6. Overusing the Sarajevo perspective -- the simplest thing to do, obviously, was to fly to Sarajevo in a UN plane and file reports from there. This was far safer than, for instance, driving to Pazaricia or some other Muslim village lying on the other side of Mount Igman. It was necessary, however, to bear in mind that life in Sarajevo looked far different than in other parts of Muslim-controlled Bosnia. Sarajevo was under special UN protection. The image of the Bosnian conflict as seen exclusively from the perspective of Sarajevo was only a part of a much greater whole.

It must unfortunately be admitted that the reporting on the Balkan conflict by the international media was a defeat for contemporary journalism. Despite access to the most up-to-date equipment, the media failed the test. The result was that we began perceiving the Balkans as a far-off territory that might as well be called, say, the Realm of the Barbarians. This Realm of the Barbarians lay not a day and a half's drive by car from the Polish border, but somewhere at the dark crossroads of the world on the borders of our mythical Europe -- which we would much rather conceive of as having the secure dimensions of our own living room. The television screen reinforced our conviction that we are better, ever-so-civilized, in contrast to these Balkan barbarians who "have always murdered each other and will go on murdering each other until they kill each other off entirely" (I am quoting a view that was repeatedly whispered in my ear by my fellow Poles who regard themselves as intellectuals and good Catholics).

How can we prevent the spread of such attitudes? How can we prevent the spread of the Balkan syndrome? No one in their right mind would doubt that this problem needs to be dealt with immediately and effectively, by taking advantage of the peace accords so laboriously negotiated after the NATO attacks in Bosnia.

In the first place, there can be no question of building a unified Europe without solving the Balkan problem.
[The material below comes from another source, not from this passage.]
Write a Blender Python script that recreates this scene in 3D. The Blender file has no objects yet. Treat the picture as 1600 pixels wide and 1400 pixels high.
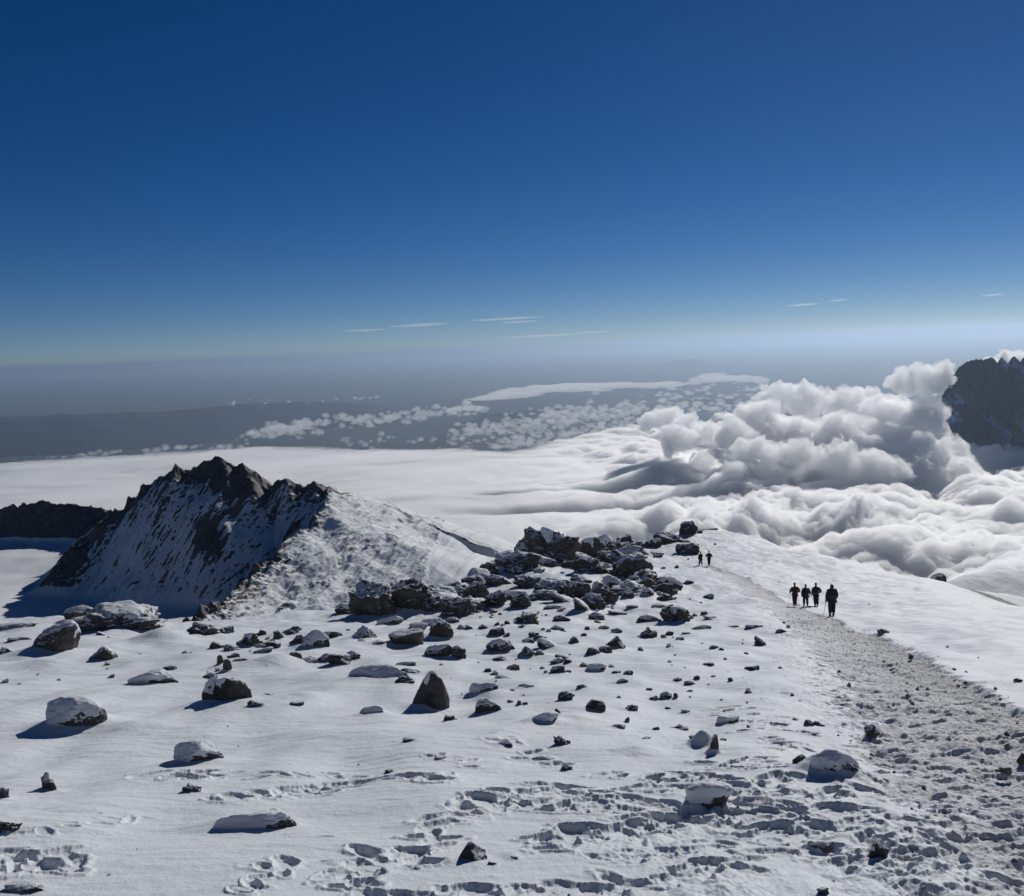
import bpy, bmesh, math, time
import numpy as np
from mathutils import Vector, Matrix
T0 = time.time()
SC = bpy.context.scene
COL = SC.collection

# ------------------------------------------------------------------ camera
F = 1386.0                       # focal length in pixels of the 1600 px wide photograph
PITCH = math.atan(155 / F)
ROLL = math.atan(0.044)
cam = bpy.data.cameras.new('camera')
cam.sensor_width = 36
cam.lens = 36 * F / 1600
cam.clip_start = 0.1
cam.clip_end = 900000
camo = bpy.data.objects.new('camera', cam)
COL.objects.link(camo)
camo.rotation_mode = 'QUATERNION'
camo.location = (0, 0, 0)        # eye height is z = 0; the snow is 1.7 m below
camo.rotation_quaternion = (Matrix.Rotation(math.pi / 2 - PITCH, 4, 'X') @ Matrix.Rotation(-ROLL, 4, 'Z')).to_quaternion()
SC.camera = camo

# ------------------------------------------------------------------ light
SUN_AZ = math.radians(32)        # from the view direction towards the right
SUN_EL = math.radians(30)
sv = Vector((math.sin(SUN_AZ) * math.cos(SUN_EL), math.cos(SUN_AZ) * math.cos(SUN_EL), math.sin(SUN_EL)))
sun = bpy.data.lights.new('sun', 'SUN')
sun.energy = 4.35
sun.angle = math.radians(0.5)
sun.color = (1.0, 0.975, 0.925)
suno = bpy.data.objects.new('sun', sun)
COL.objects.link(suno)
suno.rotation_mode = 'QUATERNION'
suno.rotation_quaternion = sv.to_track_quat('Z', 'Y')

world = bpy.data.worlds.new('World')
SC.world = world
world.use_nodes = True
wn = world.node_tree
sky = wn.nodes.new('ShaderNodeTexSky')
sky.sky_type = 'NISHITA'
sky.sun_disc = False
sky.sun_elevation = SUN_EL
sky.sun_rotation = SUN_AZ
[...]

If the republics of the former Yugoslavia (and the former Soviet Union) are left out of the process of European integration, then the vision of a common Europe will remain a pathetic caricature. Feeling excluded from the family of European nations, these countries have reacted with increasingly xenophobic and chauvinistic attitudes. This can only lead to the intensification of conflicts in this part of the world and, in consequence, to the destabilization of Europe.

Second, every means -- financial and moral -- must be used to support all worthwhile civic and community initiatives (including free media) that stand up to nationalism and advocate peace and democracy. Special attention must be paid to education and work with the younger generation. Positive examples (German post-World-War-II reconciliation with France, Denmark and Poland) might convince people that peace is more profitable than conflict.
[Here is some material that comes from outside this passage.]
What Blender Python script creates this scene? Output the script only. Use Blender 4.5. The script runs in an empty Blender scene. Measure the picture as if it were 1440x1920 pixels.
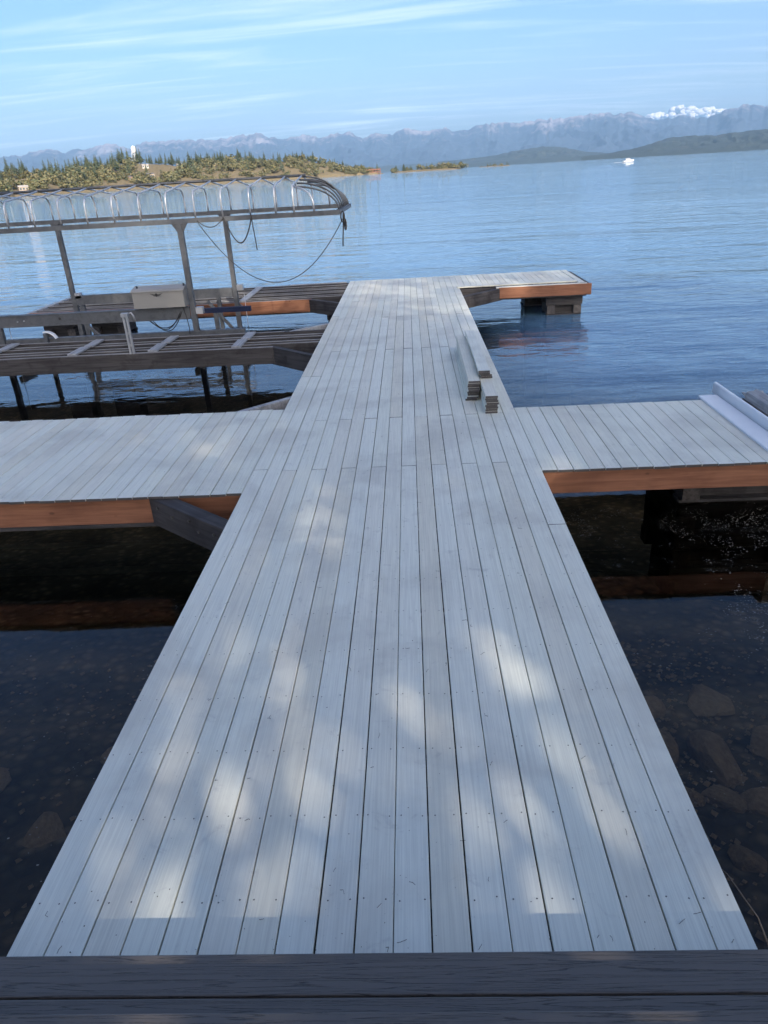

Third, journalists should cover the peace process, the drudgery of creating domains of normality, and the struggles of the former Yugoslavian republics to cast off dictatorships and safeguard their economies and spiritual values, as energetically as they covered the war in Bosnia. Positive news from the former Yugoslavia in the world media can help further the desired changes. Finally we should all do whatever we can each day to enlarge the realm of hope. At the end of this century, after the collapse of communism, the world has a unique chance to create a new and just global order. For war-ravaged Europe, the dawn of the new millennium can and should be a harbinger of peace. It is the duty of the media to make people aware that such hopes depend on each and every one of us.

This year, I took part in a meeting organized by the International Communications Forum, an international organization of media people. The Forum has a program to integrate journalists in the former Yugoslavia. The meeting took place in Caux, Switzerland. Journalists from Serbia and Croatia took part. Earlier, an ICF mission visited Belgrade, Zagreb and Sarajevo. Together with our colleagues from Serbia, Croatia and Bosnia, we agreed that each of us should do what we can in the name of reconciliation. The project will be continued.